On April 21, 2016, Osamu Masuko, CEO of Mitsubishi Motors, came to me to ask for Nissan Motor's support in reviving his company in the aftermath of its fuel-efficiency scandal. Nissan and Mitsubishi Motors were already partners on kei minivehicle development, so I knew the company well. It was clear that forming an alliance made strategic and financial sense for both of our companies. And coming from Nissan, which had known its own challenges, we knew that Mitsubishi Motors deserved a second chance.

We announced our plans for the deal in May, and it was completed on Oct. 20. Nissan became Mitsubishi Motors' largest shareholder, and Mitsubishi Motors became a member of the Renault-Nissan Alliance. With this enlarged alliance, our sales are now at 10 million vehicles per year, putting us among the top three automotive groups worldwide. This scale gives us an advantage over most other automakers, and a disadvantage to none.

In December, I was elected chairman of the board of Mitsubishi Motors. It will be my responsibility to support Masuko-san and Trevor Mann, who came from Nissan to Mitsubishi Motors to take on the role of chief operating officer. But the fate of Mitsubishi Motors depends not only on its top leadership, but also on the growth of leaders within the company.

What qualities make a good leader?

First, a leader is somebody who can deliver performance. He or she systemically delivers, and has long experience delivering on challenges. This sometimes means we must speak up to identify problems or present controversial opinions. This is not always easy for Japanese leaders, for cultural reasons. When we first held alliance board meetings, almost all of it was in French. I had to tell my Renault colleagues to be quiet and listen to their Nissan counterparts. I encourage more Japanese leaders to speak up whenever necessary. This is critical to delivering results.

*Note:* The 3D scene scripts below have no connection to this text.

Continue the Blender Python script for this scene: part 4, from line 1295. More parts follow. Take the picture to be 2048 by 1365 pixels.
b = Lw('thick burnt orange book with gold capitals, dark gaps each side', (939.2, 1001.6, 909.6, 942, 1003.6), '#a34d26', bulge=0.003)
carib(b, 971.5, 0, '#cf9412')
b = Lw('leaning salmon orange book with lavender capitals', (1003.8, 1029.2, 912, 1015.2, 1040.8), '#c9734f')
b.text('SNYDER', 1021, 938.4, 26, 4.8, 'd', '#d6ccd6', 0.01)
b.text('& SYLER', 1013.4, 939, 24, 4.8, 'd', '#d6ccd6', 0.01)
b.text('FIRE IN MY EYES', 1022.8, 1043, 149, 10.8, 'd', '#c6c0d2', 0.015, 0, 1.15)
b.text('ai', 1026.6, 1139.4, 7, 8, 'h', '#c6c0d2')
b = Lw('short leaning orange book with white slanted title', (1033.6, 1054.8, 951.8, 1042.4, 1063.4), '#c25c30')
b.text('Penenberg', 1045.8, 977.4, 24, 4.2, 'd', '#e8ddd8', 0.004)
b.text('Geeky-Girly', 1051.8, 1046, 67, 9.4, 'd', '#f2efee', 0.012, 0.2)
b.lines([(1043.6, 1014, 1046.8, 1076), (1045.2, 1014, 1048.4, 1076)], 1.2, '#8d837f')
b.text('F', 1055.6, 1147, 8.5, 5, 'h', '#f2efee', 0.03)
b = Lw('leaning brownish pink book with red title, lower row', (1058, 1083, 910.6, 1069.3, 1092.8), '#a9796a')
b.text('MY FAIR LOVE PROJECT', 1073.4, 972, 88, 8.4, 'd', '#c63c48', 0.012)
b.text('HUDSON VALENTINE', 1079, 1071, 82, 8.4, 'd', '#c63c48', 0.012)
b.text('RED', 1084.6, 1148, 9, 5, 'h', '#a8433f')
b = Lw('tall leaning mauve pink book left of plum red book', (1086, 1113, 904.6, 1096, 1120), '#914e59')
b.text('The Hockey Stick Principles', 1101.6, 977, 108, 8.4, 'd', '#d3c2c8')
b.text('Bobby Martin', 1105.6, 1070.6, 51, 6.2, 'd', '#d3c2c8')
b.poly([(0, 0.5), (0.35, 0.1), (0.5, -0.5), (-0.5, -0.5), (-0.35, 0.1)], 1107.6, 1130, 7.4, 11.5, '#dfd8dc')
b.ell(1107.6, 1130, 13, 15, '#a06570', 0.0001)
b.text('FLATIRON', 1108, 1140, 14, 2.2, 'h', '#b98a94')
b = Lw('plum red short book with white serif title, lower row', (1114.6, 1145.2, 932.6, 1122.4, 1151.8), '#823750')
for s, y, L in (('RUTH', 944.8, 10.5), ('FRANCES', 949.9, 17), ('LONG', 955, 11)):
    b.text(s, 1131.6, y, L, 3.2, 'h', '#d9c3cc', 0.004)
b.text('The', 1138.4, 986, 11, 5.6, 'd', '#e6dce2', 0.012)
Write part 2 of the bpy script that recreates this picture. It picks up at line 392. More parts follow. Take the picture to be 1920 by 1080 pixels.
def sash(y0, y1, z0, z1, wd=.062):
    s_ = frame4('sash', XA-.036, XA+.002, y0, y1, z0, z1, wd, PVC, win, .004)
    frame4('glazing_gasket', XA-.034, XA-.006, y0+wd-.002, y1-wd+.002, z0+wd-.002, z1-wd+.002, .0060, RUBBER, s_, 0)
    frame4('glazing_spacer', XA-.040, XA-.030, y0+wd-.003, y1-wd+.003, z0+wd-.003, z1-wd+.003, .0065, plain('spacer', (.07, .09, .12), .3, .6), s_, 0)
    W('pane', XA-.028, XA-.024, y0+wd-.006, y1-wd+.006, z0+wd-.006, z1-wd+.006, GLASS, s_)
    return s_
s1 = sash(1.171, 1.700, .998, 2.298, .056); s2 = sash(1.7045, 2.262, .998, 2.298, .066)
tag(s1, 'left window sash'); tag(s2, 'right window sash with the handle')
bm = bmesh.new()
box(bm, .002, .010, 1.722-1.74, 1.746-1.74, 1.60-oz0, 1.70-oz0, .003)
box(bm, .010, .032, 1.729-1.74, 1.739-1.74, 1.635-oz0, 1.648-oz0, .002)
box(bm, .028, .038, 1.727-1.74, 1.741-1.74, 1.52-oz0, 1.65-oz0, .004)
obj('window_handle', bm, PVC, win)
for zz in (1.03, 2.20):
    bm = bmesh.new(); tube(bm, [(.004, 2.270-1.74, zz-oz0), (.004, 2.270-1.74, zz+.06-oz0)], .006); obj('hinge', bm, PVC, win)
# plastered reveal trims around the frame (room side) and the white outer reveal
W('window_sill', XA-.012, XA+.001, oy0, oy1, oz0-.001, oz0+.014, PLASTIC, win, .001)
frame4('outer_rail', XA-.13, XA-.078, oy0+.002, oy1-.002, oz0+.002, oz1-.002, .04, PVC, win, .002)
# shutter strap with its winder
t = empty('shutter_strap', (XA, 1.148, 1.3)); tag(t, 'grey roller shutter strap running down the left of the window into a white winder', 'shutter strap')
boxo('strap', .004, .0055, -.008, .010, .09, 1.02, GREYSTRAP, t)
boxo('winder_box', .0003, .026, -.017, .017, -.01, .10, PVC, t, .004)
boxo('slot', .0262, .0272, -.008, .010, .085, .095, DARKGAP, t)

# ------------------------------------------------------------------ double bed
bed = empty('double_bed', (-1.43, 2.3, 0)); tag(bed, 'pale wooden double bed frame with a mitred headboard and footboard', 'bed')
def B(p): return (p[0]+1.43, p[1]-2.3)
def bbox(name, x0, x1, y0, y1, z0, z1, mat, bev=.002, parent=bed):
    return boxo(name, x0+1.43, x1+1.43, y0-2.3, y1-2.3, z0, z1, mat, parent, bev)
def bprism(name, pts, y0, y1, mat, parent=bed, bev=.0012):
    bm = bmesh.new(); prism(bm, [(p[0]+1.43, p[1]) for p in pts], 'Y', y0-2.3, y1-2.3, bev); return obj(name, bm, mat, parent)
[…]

Second, a leader needs the ability to engage with people. When you're heading a company, people need to connect with you. If they see you as stiff or cold or not easy to understand, they're not going to listen to you, and a lot of motivation and engagement is going to be lost. In other words, a leader must have the capacity for empathy.

Third, a leader needs industry intelligence. Electric cars, zero-emission vehicles, smart cars, self-driving technology, stiffer regulations and new competition are all transforming the auto market in huge ways. If you don't have industry intelligence, it doesn't matter how much empathy you have, or what kind of performance you can deliver -- you will have a lot of difficulties if you are not constantly learning, understanding and acting.

I believe no one is born a good leader. Leaders become leaders when they are recognized as such by other people. When I came to Japan in 1999, I was viewed with deep skepticism by employees. But I worked hard to deliver performance, connect with people and always build my industry intelligence. Through this process, I have gained the trust of our employees, and together we have delivered results. I believe Mitsubishi Motors can do the same.

Carlos Ghosn is chairman and CEO of Nissan Motor Co., Ltd.